I’ve seen death before. I’ve seen kids where half of them are on one side of a path and the other half, the “goo” half, has pooled somewhere else. Shocking, yes, but mentally it’s okay. Blood is red. Dried blood is black. Cut meat (excluding seafood) will range from pink to black whether it’s a kid who picked up a “dud” mortar round, road kill or tomorrow afternoon’s gourmet steak dinner. But as described in the article, the whole test-tube process seems unnatural and bizarre.

Would I eat it? Probably not intentionally the first time. But if it fed millions of people somewhere else, am I too “good” for it? No, but the crowd scenes in Soylent Green keep playing in my head. If I had to eat it, I would. But let’s be clear: It wouldn’t be to save the planet or save an animal’s life. If I ate it, it would be because that might be the only thing available or affordable on my budget. I’m not going to go Vegan just because my burger’s yellow. I’ll just need to forget how they made it.

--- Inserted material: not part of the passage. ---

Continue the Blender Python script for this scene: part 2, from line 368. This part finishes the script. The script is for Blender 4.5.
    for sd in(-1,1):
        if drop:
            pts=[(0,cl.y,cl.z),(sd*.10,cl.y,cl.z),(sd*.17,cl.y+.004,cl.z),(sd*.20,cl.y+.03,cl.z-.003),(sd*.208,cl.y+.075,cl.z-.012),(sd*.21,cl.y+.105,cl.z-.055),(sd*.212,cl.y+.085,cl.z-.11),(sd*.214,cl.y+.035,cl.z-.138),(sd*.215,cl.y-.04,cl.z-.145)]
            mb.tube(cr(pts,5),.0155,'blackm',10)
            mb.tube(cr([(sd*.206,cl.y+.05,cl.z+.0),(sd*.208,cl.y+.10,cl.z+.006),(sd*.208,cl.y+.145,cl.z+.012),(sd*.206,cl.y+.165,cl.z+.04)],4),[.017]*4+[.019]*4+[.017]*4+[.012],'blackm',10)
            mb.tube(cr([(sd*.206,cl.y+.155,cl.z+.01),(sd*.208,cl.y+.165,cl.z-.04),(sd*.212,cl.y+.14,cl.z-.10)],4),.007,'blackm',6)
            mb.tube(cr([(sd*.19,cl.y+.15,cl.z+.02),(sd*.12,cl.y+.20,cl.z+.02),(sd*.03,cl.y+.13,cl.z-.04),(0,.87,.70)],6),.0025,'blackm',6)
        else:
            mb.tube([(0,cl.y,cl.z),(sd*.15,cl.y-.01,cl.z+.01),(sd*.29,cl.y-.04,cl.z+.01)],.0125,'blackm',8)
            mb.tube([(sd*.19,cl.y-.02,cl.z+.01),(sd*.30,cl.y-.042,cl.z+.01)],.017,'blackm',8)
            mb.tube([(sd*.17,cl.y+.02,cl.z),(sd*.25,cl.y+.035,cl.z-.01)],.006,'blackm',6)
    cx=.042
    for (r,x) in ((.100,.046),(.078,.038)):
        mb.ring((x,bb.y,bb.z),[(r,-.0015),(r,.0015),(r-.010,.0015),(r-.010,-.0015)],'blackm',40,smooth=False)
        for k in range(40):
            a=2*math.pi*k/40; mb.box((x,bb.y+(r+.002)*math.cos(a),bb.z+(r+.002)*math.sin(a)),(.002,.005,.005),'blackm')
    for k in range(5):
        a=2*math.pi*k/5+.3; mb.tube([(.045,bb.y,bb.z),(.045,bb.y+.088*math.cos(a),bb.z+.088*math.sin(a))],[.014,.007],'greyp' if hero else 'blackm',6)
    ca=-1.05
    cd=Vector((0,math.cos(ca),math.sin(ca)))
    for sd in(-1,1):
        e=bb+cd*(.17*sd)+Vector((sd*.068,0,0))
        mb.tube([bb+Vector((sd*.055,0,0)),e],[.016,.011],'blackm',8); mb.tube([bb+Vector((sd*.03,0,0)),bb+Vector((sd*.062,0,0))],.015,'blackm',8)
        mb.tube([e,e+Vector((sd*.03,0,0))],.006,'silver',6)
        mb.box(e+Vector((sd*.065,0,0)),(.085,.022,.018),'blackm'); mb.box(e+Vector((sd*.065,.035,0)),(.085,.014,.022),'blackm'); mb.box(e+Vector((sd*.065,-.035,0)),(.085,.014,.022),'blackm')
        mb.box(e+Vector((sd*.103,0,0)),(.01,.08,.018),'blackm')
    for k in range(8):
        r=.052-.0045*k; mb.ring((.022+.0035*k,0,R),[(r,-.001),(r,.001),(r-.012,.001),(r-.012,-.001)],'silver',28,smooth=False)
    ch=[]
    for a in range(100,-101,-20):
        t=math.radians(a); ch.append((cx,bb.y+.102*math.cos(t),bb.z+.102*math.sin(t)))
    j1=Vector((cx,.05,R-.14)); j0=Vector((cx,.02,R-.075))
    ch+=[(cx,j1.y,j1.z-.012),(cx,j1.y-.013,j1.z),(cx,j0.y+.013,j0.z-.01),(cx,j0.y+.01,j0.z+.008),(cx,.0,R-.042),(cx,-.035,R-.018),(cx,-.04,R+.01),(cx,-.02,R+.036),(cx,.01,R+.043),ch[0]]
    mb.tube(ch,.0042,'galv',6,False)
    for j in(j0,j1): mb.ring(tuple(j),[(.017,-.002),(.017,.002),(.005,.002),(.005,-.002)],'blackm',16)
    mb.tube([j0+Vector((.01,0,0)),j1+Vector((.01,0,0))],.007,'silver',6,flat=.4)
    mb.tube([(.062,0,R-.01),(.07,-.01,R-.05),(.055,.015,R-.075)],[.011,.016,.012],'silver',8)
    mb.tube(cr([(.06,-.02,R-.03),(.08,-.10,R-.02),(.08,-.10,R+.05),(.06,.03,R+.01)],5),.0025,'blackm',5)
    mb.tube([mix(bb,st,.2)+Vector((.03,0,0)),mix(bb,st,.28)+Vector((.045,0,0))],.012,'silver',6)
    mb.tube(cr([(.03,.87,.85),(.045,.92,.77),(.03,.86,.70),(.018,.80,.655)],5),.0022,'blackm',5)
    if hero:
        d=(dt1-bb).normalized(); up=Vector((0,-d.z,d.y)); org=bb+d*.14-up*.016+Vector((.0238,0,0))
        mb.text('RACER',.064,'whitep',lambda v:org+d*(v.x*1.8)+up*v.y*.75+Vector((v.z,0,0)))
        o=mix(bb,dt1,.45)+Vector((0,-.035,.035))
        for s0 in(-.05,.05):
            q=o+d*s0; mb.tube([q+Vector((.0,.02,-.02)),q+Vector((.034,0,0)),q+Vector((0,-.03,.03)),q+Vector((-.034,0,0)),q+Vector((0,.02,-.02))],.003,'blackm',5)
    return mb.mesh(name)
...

^1. Link: (http://www.telegraph.co.uk/science/science-news/9091628/Test-tube-hamburgers-to-be-served-this-year.html)
^2. I’m shooting from the hip. Don’t quote me on this as I’m not presenting them as facts. I have to put this in because although no one reads or follows this blog currently, chances are some Vegan bastidge somewhere will Google-search it and sue me because my stats are wrong. Who freaking cares. I’m using this as an example. Get over it.